▸ Task prompt: Copy each line containing the word "script" from the records that follow, please.

++++++++++++++++++++

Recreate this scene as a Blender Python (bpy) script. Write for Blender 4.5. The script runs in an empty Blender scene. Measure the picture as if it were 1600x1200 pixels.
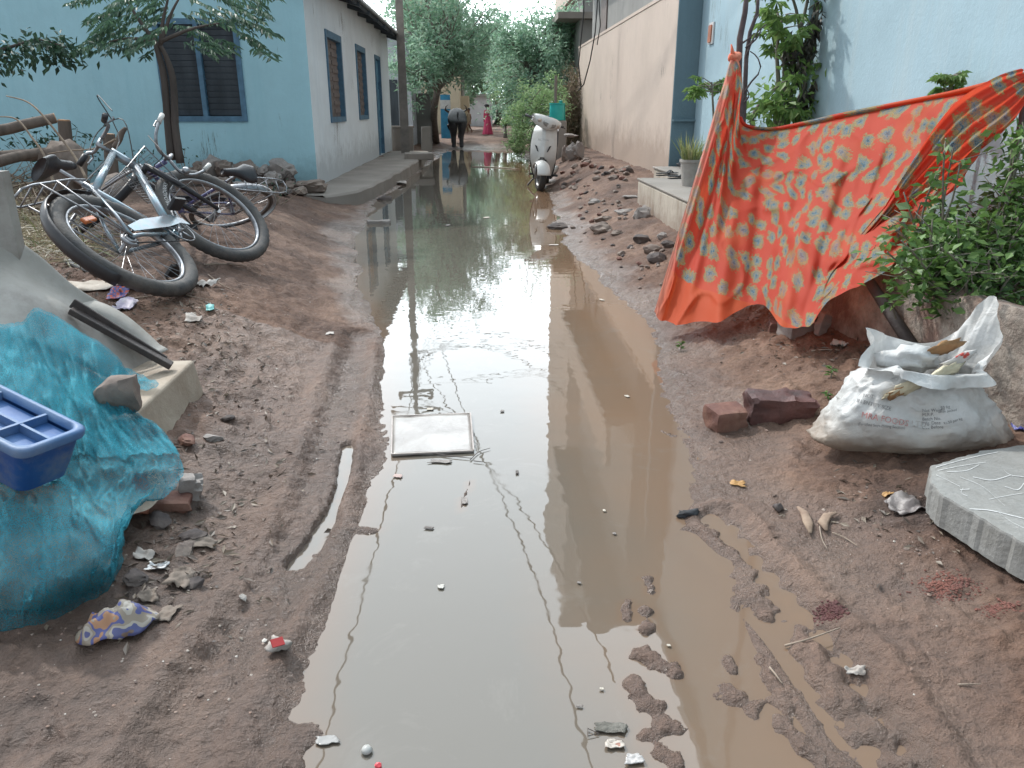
import bpy, bmesh, math, random
import numpy as np
from mathutils import Vector, Matrix, Euler, Quaternion
random.seed(7); RNG=np.random.default_rng(11)
SC=bpy.context.scene; COL=SC.collection
R=math.radians
# ------------------------------------------------------------------ camera geometry
F=1220.0; PITCH=math.atan(432/F); YAW=math.atan(50/math.hypot(432,F)); CZ=1.25
_sy,_cy,_sp,_cp=math.sin(YAW),math.cos(YAW),math.sin(PITCH),math.cos(PITCH)
CR=Vector((_cy,-_sy,0)); CF=Vector((_sy*_cp,_cy*_cp,-_sp)); CU=Vector((_sy*_sp,_cy*_sp,_cp))
CAM=Vector((0,0,CZ))
def ray(px,py): return CR*(px-800)+CU*(600-py)+CF*F
def atZ(px,py,z=0):
    d=ray(px,py); return CAM+d*((z-CZ)/d.z)
def atY(px,py,y):
    d=ray(px,py); return CAM+d*(y/d.y)
def atX(px,py,x):
    d=ray(px,py); return CAM+d*(x/d.x)
# ------------------------------------------------------------------ value noise
def _h(ix,iy,s):
    n=(ix*374761393+iy*668265263+s*974711)&0xffffffff
    n=((n^(n>>13))*1274126177)&0xffffffff
    return ((n^(n>>16))&0xffff)/65535.0
def vnoise(x,y,s=0):
    x=np.asarray(x,float); y=np.asarray(y,float)
    ix=np.floor(x).astype(np.int64); iy=np.floor(y).astype(np.int64)
    fx=x-ix; fy=y-iy; u=fx*fx*(3-2*fx); v=fy*fy*(3-2*fy)
    a=_h(ix,iy,s);b=_h(ix+1,iy,s);c=_h(ix,iy+1,s);d=_h(ix+1,iy+1,s)
    return (a+(b-a)*u+(c-a)*v+(a-b-c+d)*u*v)*2-1
def fbm(x,y,o=4,s=0,g=.5):
    t=0;a=1;f=1;n=0
    for i in range(o):
        t=t+a*vnoise(np.asarray(x)*f+i*17.3,np.asarray(y)*f-i*9.1,s+i); n+=a; a*=g; f*=2.03
    return t/n
def sstep(a,b,x):
    t=np.clip((x-a)/(b-a),0,1); return t*t*(3-2*t)
# ------------------------------------------------------------------ terrain height
_L=[(430,1260),(436,1180),(446,1100),(478,1010),(500,960),(512,900),(535,850),(560,800),(588,740),(600,700),(604,640),(588,600),(596,560),(582,500),(562,430),(556,390),(566,345),(600,305),(640,278),(668,258),(690,243),(700,234)]
_Rr=[(1350,1260),(1318,1180),(1262,1090),(1215,1015),(1230,965),(1165,890),(1125,830),(1090,770),(1075,700),(1052,650),(1040,600),(1030,555),(1008,500),(965,460),(925,425),(892,395),(872,350),(860,312),(846,280),(832,262),(820,248),(805,236)]
def _edge(pts):
    p=sorted([(atZ(*q).y,atZ(*q).x) for q in pts]); return np.array([a for a,b in p]),np.array([b for a,b in p])
LY,LX=_edge(_L); RY,RX=_edge(_Rr); YEND=atZ(750,233).y
_hl=np.array([[-5,.1],[1,.09],[2,.13],[3,.22],[4,.36],[6,.4],[8,.36],[11,.26],[16,.2],[21,.22],[30,.2],[60,.3]])
_hr=np.array([[-5,.08],[1,.1],[3,.14],[6,.16],[9,.24],[12,.34],[17,.36],[22,.3],[60,.3]])
def _pathpts(pts,z=.03): return [(atZ(x,y,z).x,atZ(x,y,z).y) for x,y in pts]
def _segd(x,y,path):
    best=np.full(np.shape(x),9.0); tt=np.zeros(np.shape(x)); acc=0
    for (x0,y0),(x1,y1) in zip(path[:-1],path[1:]):
        dx,dy=x1-x0,y1-y0; l2=dx*dx+dy*dy; l=math.sqrt(l2)
        t=np.clip(((x-x0)*dx+(y-y0)*dy)/l2,0,1)
        d=np.hypot(x-x0-t*dx,y-y0-t*dy); m=d<best; best=np.where(m,d,best); tt=np.where(m,acc+t*l,tt); acc+=l
    return best,tt
# water-filled wheel rut, other wheel ruts, mud ridges standing in the shallow water
RUT1=_pathpts([(545,700),(536,760),(520,800),(495,850),(462,890)],.0)
RUT2=_pathpts([(560,520),(530,640),(490,790),(440,900),(380,990),(330,1060),(280,1150),(240,1230)],.05)
RUT3=_pathpts([(1080,830),(1140,880),(1200,950),(1270,1050),(1340,1150),(1400,1230)],.03)
RUT4=_pathpts([(1130,790),(1180,850),(1260,940),(1330,1010),(1400,1120),(1450,1230)],.06)
ISL=[((1014,905),(1016,925),.018,.02),((1012,955),(1012,990),.022,.028),((1000,1020),(1055,1050),.028,.03),((985,1070),(1040,1130),.03,.03),((980,940),(978,968),.012,.02),
 ((1010,915),(1020,918),.015,.02),((1140,1035),(1150,1055),.02,.02),((1160,900),(1190,960),.045,.03),((1100,820),(1165,885),.018,.025),((1200,1040),(1230,1110),.03,.03),((1135,1080),(1180,1110),.03,.03),
 ((1215,1120),(1290,1200),.03,.03),((1010,1150),(1050,1190),.025,.025),((480,1010),(440,1095),.02,.03),((500,880),(470,960),.035,.03),((455,1150),(430,1200),.05,.03),
 ((1030,672),(1052,682),.012,.018),((1080,712),(1088,722),.01,.018),((1085,740),(1125,780),.012,.02),((560,595),(590,570),.02,.03),((735,750),(718,800),.008,.012),((540,825),(582,830),.03,.03)]
ISLW=[(_pathpts([a,b],0),w,h) for a,b,w,h in ISL]
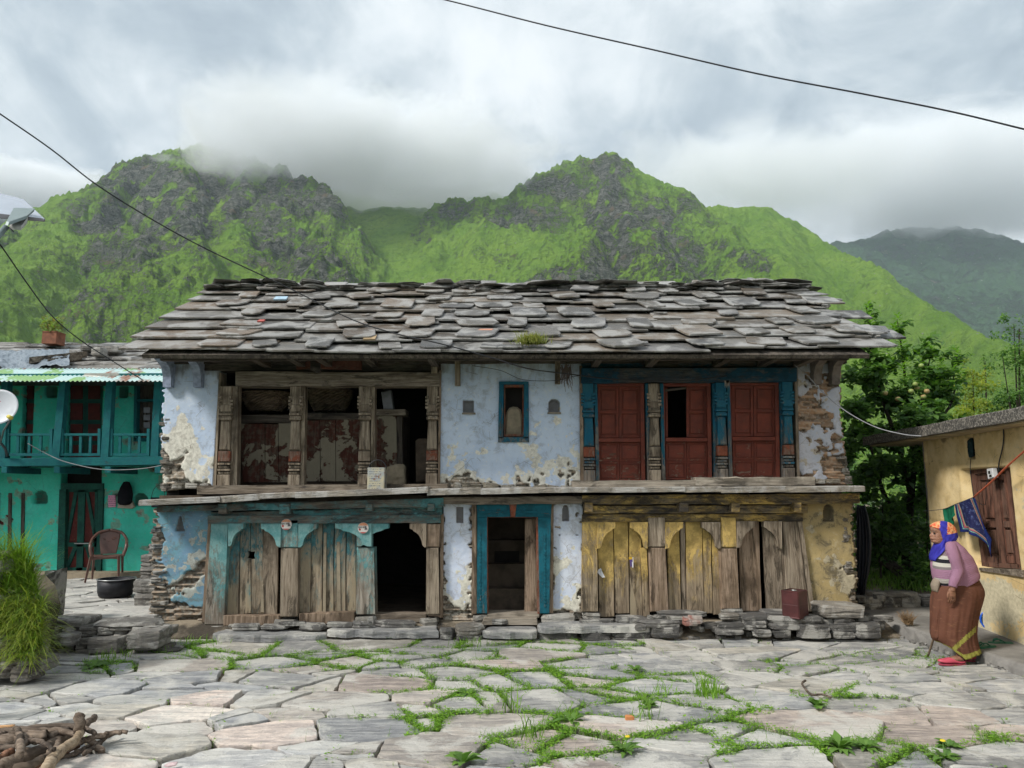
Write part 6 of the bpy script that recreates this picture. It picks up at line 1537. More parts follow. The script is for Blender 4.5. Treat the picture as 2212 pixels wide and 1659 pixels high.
e = m.math('MINIMUM', m.math('MINIMUM', cs_, m.math('SUBTRACT', 1.0, cs_)), m.math('SUBTRACT', 1.0, ct_)); e = m.math('ADD', e, m.math('MULTIPLY', m.math('SUBTRACT', n, .5), .05))
col = m.mix(m.sm(n, .52, .6), (.012,.014,.06), (.06,.08,.18))
def bandm(lo, hi, c, col): return m.mix(m.math('MULTIPLY', m.math('GREATER_THAN', e, lo), m.math('LESS_THAN', e, hi)), col, c)
col = bandm(-1, .10, (.008,.018,.10), col); col = bandm(.10, .13, (.16,.28,.22), col); col = bandm(.15, .19, (.34,.09,.10), col); col = bandm(.19, .215, (.28,.27,.17), col)
M_SCARF = m.out(col, .75, m.bump(n, .2, .003), .2)
tag(cloth('printed_scarf', poly_at([(0,2062,1091,8.75),(.5,2084,1082,8.52),(1,2104,1073,8.34)]), poly_at([(0,2078,1149,8.7),(.35,2094,1150,8.5),(.55,2112,1160,8.4),(.8,2146,1204,8.3),(.9,2147,1192,8.28),(1,2140,1165,8.25)]), M_SCARF, 50, 40, 2.2, .035), 'navy scarf with a pink and green border hanging on the washing line', 'scarf')
# ------------------------------------------------------------ the old woman with her stick
YW = gnd(2060, 1434).y + .06
wo = thing('person', 'stooped old woman in a mauve cardigan and brown sari walking left with a stick', 'person', gnd(2070, 1434))
def loft(rings, n=28, caps=(True, True), pleat=None, sup=1.0, attr=None):
    """rings: (front pixel, back pixel, half width towards and away from us); the body is seen from its side"""
    V = []; F = []; A = []
    for i, (fx, fy, bx, by, hd) in enumerate(rings):
        a, b = at(fx, fy, YW), at(bx, by, YW); c = (a+b)/2; u = (a-b)/2
        for k in range(n):
            th = 2*pi*k/n; q = 1.0
            if pleat: q = 1 + pleat(i, th)
            V.append(c + u*cos(th)*q + Vector((0, -hd*sin(th)*q, 0))); A.append((th, i/(len(rings)-1)))
    for i in range(len(rings)-1):
        for k in range(n): j = (k+1) % n; F.append((i*n+k, i*n+j, (i+1)*n+j, (i+1)*n+k))
    if caps[0]: F.append(tuple(range(n-1, -1, -1)))
    if caps[1]: F.append(tuple(range((len(rings)-1)*n, len(rings)*n)))
    return V, F, A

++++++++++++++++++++

▸ Answer for the task:
Recreate this scene as a Blender Python (bpy) script. Write for Blender 4.5. The script runs in an empty Blender scene. Measure the picture as if it were 1600x1200 pixels.
Write part 6 of the bpy script that recreates this picture. It picks up at line 1537. More parts follow. The script is for Blender 4.5. Treat the picture as 2212 pixels wide and 1659 pixels high.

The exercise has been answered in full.